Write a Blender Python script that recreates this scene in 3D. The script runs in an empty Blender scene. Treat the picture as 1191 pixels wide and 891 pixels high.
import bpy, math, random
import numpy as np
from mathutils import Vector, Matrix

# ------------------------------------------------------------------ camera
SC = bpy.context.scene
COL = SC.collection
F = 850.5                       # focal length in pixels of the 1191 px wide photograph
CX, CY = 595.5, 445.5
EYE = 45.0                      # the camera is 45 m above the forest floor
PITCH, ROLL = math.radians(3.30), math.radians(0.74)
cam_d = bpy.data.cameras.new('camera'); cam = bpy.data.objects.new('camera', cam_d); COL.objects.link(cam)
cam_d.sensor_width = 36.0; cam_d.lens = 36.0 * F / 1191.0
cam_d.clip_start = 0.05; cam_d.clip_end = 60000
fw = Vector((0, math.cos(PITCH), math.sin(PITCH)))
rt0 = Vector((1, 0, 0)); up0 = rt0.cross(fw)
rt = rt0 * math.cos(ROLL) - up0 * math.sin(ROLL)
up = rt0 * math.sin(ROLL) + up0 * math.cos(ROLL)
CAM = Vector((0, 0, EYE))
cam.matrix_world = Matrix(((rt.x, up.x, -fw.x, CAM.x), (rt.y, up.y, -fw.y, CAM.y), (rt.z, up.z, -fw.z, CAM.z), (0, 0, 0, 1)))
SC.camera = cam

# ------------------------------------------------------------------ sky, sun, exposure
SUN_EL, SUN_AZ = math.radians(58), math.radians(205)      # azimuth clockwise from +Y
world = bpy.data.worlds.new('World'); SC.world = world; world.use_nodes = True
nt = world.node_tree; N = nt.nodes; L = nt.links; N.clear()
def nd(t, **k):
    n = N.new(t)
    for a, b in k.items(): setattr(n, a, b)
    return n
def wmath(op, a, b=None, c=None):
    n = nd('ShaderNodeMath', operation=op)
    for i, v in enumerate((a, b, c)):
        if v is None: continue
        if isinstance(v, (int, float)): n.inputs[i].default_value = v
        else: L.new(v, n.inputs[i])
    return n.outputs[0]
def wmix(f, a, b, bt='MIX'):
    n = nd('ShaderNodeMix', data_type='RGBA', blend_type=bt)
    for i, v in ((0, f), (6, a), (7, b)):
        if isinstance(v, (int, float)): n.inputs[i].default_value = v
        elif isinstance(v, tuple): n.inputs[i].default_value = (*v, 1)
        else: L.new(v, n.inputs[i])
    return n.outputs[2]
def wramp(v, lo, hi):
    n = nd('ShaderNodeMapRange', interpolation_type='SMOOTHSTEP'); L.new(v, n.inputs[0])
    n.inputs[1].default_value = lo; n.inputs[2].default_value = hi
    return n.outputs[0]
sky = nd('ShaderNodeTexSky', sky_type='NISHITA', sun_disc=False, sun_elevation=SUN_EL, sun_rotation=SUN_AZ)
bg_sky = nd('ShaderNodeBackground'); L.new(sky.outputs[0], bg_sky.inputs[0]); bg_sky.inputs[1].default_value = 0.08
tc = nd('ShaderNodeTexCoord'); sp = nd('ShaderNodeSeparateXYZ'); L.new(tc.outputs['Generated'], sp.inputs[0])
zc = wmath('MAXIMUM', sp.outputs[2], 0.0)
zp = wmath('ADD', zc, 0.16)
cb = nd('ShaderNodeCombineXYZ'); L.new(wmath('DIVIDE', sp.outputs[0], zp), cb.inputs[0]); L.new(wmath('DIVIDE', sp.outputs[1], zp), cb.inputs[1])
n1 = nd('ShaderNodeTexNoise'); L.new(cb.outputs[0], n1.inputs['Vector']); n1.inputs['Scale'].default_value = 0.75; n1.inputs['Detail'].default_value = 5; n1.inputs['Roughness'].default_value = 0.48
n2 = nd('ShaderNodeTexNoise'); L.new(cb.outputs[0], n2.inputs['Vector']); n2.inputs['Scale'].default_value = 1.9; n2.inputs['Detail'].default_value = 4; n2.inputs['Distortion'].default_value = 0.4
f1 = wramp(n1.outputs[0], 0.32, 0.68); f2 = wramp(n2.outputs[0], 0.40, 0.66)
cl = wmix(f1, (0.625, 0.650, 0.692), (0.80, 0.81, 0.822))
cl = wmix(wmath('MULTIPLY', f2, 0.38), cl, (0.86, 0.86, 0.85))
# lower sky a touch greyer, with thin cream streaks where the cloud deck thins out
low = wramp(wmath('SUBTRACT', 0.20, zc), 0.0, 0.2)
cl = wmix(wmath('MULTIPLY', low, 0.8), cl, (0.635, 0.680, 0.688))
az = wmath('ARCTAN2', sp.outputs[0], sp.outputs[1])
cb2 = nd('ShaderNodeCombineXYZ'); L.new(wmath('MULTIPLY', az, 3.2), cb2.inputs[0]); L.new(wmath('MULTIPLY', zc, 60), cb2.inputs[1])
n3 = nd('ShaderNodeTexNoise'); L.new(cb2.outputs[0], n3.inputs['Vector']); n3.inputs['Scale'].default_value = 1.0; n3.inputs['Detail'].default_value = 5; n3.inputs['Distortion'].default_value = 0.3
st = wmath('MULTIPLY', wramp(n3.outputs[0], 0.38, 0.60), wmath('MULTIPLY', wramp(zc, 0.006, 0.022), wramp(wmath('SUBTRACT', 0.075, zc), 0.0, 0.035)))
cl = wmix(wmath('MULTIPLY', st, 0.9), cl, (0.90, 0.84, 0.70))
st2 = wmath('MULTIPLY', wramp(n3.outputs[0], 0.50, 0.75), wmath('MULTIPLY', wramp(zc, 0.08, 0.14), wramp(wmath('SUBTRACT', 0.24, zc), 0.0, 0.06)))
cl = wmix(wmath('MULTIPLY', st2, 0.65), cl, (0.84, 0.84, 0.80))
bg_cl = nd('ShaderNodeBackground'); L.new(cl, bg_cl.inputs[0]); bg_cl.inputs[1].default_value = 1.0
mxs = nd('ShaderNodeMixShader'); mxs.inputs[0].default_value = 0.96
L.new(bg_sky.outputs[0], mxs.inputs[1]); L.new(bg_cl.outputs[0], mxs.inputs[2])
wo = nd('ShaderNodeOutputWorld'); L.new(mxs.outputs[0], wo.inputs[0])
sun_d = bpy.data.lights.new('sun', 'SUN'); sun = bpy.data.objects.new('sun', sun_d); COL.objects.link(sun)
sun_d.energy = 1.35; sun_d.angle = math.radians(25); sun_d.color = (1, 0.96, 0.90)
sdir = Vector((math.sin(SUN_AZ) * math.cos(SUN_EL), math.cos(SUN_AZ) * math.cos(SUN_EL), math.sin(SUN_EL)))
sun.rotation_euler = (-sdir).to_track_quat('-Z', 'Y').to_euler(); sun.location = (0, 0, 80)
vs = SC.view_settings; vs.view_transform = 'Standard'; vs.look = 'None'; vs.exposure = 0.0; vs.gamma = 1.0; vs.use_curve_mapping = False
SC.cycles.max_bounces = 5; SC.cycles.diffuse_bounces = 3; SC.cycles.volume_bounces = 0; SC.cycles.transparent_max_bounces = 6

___

## Exercise objective:
Find the lines above holding the word "scene" and show them.

## Finished answer:
Write a Blender Python script that recreates this scene in 3D. The script runs in an empty Blender scene. Treat the picture as 1191 pixels wide and 891 pixels high.
SC = bpy.context.scene